# [TO BE DONE]
Begin at the first line of the data and copy each line through the one containing "1.2), W_, droop)", that line included, with no pictures.
****************************************
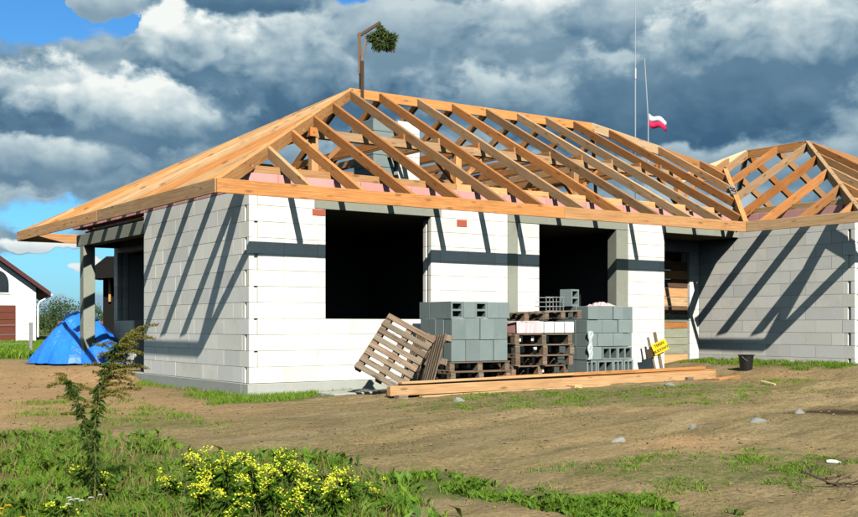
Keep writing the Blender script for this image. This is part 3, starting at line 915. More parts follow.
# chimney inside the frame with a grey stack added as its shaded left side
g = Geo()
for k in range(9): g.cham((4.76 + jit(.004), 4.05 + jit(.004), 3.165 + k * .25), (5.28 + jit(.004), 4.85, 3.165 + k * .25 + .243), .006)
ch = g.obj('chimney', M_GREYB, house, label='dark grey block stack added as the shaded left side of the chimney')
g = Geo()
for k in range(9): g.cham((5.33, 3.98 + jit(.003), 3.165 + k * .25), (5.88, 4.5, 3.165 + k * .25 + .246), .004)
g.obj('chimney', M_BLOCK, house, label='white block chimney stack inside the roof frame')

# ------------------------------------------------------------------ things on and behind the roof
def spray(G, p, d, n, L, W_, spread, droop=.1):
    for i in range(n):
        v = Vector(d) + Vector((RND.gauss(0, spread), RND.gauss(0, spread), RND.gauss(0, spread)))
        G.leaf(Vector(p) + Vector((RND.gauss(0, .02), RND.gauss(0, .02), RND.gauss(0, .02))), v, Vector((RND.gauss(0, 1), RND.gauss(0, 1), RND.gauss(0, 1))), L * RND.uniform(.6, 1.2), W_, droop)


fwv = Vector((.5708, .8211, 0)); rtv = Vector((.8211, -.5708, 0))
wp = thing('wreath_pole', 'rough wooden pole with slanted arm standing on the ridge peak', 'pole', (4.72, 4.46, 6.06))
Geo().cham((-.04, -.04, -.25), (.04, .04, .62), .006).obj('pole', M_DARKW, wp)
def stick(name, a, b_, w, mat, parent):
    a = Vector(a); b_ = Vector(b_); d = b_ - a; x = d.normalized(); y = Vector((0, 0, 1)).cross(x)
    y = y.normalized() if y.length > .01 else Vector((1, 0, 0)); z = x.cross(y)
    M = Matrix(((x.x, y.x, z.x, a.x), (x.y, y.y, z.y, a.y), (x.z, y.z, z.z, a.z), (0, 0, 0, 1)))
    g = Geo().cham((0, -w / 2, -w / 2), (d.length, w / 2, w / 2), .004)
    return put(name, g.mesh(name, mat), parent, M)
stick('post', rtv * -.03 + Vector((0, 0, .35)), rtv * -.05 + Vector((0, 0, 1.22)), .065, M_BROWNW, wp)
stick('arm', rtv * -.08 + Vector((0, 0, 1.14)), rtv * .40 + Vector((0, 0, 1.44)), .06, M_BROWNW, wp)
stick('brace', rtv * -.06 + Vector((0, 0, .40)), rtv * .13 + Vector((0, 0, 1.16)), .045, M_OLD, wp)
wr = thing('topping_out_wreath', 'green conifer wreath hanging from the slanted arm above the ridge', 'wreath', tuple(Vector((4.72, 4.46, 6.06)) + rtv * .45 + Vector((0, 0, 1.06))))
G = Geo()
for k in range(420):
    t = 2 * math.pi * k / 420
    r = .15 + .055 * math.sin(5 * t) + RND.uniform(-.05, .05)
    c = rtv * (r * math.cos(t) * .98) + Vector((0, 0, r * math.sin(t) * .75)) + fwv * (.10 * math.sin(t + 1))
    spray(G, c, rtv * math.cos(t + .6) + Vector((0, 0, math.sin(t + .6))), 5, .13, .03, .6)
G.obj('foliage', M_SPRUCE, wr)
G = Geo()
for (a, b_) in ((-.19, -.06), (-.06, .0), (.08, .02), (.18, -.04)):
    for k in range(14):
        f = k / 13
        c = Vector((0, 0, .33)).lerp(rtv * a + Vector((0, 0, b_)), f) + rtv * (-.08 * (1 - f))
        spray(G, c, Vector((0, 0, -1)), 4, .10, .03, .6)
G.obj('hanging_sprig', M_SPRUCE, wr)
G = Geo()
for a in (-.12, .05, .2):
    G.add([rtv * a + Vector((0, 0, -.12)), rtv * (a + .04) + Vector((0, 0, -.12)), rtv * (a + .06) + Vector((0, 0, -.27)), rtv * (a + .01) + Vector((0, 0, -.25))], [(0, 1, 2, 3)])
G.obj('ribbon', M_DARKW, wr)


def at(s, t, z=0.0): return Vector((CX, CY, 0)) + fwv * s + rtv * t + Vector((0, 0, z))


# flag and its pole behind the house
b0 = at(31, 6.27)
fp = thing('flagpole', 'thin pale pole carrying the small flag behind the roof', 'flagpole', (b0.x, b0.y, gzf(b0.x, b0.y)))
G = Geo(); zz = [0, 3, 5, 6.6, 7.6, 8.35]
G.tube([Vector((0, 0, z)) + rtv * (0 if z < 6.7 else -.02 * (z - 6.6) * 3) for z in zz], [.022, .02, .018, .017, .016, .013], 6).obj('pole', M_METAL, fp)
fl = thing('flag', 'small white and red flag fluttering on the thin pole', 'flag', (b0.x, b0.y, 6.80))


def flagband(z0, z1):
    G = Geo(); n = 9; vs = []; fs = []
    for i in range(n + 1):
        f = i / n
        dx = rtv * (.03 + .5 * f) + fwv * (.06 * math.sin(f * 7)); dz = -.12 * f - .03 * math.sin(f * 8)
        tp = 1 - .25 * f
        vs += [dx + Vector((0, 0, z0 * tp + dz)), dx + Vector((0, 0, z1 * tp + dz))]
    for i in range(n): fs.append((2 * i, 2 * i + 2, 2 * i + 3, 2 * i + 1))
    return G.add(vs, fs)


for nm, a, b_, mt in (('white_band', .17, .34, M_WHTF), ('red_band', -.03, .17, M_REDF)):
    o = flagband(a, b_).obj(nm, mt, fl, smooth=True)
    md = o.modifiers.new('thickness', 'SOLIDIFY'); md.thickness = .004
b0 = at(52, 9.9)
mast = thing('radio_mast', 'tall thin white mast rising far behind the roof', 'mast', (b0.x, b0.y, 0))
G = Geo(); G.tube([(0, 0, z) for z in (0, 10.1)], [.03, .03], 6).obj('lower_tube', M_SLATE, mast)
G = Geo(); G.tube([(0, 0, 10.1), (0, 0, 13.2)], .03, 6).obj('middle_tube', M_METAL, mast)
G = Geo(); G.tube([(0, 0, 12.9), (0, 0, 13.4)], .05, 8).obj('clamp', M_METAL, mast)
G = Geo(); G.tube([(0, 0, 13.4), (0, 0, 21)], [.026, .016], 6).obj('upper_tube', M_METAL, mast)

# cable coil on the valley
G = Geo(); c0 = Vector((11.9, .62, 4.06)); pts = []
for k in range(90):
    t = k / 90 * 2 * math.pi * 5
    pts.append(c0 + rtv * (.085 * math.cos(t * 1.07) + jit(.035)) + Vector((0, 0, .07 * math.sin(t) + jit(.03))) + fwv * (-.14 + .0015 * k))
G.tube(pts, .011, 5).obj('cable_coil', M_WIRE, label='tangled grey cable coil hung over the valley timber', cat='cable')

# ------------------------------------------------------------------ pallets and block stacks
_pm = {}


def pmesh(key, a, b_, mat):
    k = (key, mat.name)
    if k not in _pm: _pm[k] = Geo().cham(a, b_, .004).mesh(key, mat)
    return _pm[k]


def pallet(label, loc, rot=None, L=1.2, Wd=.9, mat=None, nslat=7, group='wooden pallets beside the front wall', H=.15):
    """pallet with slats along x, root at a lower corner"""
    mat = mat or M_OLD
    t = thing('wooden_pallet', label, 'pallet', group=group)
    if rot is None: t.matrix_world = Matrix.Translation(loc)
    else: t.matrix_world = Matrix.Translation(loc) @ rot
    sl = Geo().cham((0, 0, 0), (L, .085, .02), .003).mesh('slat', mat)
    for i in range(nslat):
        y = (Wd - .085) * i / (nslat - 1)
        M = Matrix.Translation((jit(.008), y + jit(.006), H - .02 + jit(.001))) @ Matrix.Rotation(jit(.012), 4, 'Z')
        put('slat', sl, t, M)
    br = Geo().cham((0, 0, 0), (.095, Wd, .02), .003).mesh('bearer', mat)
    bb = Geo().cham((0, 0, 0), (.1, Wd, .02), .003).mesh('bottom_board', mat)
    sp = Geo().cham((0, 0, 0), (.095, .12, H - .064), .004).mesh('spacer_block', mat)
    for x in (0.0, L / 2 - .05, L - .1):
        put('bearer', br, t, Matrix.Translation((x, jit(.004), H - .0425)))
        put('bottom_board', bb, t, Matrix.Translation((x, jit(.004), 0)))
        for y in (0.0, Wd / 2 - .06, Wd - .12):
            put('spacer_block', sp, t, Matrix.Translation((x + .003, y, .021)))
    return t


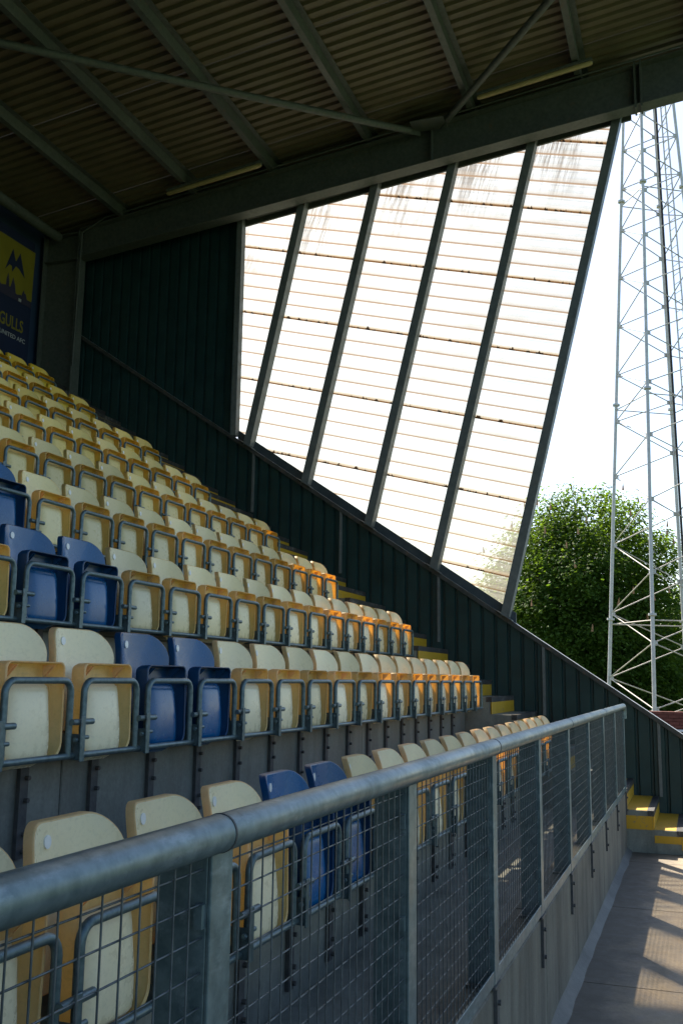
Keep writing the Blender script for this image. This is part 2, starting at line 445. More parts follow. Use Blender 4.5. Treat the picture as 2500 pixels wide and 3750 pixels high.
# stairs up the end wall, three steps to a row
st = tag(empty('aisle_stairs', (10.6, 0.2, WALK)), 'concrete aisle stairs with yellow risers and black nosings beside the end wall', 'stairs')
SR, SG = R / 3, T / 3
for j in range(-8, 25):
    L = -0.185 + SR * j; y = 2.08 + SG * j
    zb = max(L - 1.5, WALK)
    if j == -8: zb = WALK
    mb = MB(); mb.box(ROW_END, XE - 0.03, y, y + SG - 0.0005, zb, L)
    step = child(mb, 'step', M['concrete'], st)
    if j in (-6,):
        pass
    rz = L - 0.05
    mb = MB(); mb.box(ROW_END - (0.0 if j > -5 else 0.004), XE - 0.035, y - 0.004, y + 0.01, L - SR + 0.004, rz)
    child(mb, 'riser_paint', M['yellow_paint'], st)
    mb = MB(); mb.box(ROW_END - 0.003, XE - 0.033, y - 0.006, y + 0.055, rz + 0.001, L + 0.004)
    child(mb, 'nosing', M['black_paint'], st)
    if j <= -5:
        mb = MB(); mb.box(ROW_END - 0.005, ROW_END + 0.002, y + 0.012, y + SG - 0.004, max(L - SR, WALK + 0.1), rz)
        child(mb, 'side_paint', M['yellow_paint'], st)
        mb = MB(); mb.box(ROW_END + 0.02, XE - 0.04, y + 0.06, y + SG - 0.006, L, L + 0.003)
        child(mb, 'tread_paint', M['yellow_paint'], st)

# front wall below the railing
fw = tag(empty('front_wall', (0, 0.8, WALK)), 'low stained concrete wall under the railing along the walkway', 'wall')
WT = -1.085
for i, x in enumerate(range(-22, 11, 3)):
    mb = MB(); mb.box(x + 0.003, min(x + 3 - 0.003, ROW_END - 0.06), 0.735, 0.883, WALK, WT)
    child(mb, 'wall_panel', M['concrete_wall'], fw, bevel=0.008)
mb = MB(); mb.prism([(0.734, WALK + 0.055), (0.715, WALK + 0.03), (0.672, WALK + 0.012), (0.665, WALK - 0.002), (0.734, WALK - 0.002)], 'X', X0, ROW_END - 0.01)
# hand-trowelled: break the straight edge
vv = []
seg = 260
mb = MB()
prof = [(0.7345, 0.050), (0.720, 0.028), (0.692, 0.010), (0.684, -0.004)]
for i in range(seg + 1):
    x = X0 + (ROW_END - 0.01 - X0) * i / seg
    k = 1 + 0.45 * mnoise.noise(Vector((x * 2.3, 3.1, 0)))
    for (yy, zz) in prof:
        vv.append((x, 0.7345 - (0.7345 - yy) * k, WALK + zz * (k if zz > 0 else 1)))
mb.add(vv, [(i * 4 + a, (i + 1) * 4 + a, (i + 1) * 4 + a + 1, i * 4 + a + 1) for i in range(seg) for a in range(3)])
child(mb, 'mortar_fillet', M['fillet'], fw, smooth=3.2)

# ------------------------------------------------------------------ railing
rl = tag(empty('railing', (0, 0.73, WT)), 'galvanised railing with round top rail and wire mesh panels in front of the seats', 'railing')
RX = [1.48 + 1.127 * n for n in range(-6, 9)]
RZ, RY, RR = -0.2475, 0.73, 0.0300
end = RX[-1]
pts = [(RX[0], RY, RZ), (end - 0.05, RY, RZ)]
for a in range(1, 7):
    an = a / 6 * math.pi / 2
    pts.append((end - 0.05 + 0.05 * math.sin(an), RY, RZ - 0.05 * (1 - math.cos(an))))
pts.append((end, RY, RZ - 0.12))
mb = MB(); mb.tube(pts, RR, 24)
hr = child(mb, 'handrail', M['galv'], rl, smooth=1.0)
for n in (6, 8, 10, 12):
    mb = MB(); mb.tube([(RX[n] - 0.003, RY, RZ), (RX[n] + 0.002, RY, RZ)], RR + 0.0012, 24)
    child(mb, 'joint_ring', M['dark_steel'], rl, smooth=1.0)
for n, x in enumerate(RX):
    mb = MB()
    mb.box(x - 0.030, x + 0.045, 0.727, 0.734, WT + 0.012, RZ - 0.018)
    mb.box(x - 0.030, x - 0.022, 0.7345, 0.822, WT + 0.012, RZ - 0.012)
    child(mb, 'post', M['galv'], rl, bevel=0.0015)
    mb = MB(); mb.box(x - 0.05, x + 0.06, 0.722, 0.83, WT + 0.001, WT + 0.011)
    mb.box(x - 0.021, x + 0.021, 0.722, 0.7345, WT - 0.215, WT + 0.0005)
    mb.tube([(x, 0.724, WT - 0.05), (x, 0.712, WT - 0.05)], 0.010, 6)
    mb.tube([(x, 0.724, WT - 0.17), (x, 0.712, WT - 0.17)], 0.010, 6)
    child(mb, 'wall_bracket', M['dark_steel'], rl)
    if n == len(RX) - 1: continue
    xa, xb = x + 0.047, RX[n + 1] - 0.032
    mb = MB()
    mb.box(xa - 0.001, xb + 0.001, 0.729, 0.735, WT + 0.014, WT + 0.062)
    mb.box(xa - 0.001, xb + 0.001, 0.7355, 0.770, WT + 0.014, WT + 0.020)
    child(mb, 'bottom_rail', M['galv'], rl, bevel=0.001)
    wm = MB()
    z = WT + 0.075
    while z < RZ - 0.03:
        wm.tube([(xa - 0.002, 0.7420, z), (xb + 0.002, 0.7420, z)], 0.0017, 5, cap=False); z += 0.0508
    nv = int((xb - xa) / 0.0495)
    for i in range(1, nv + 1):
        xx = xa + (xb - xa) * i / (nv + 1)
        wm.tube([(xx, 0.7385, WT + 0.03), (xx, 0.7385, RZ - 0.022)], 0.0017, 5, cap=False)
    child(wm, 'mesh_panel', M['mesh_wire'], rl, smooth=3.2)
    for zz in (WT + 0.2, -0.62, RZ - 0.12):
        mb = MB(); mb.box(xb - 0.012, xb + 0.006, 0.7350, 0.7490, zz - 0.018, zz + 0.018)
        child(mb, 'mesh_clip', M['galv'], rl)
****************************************
# [RESULT FOR THIS EXERCISE]
Keep writing the Blender script for this image. This is part 3, starting at line 915. More parts follow.
# chimney inside the frame with a grey stack added as its shaded left side
g = Geo()
for k in range(9): g.cham((4.76 + jit(.004), 4.05 + jit(.004), 3.165 + k * .25), (5.28 + jit(.004), 4.85, 3.165 + k * .25 + .243), .006)
ch = g.obj('chimney', M_GREYB, house, label='dark grey block stack added as the shaded left side of the chimney')
g = Geo()
for k in range(9): g.cham((5.33, 3.98 + jit(.003), 3.165 + k * .25), (5.88, 4.5, 3.165 + k * .25 + .246), .004)
g.obj('chimney', M_BLOCK, house, label='white block chimney stack inside the roof frame')

# ------------------------------------------------------------------ things on and behind the roof
def spray(G, p, d, n, L, W_, spread, droop=.1):
    for i in range(n):
        v = Vector(d) + Vector((RND.gauss(0, spread), RND.gauss(0, spread), RND.gauss(0, spread)))
        G.leaf(Vector(p) + Vector((RND.gauss(0, .02), RND.gauss(0, .02), RND.gauss(0, .02))), v, Vector((RND.gauss(0, 1), RND.gauss(0, 1), RND.gauss(0, 1))), L * RND.uniform(.6, 1.2), W_, droop)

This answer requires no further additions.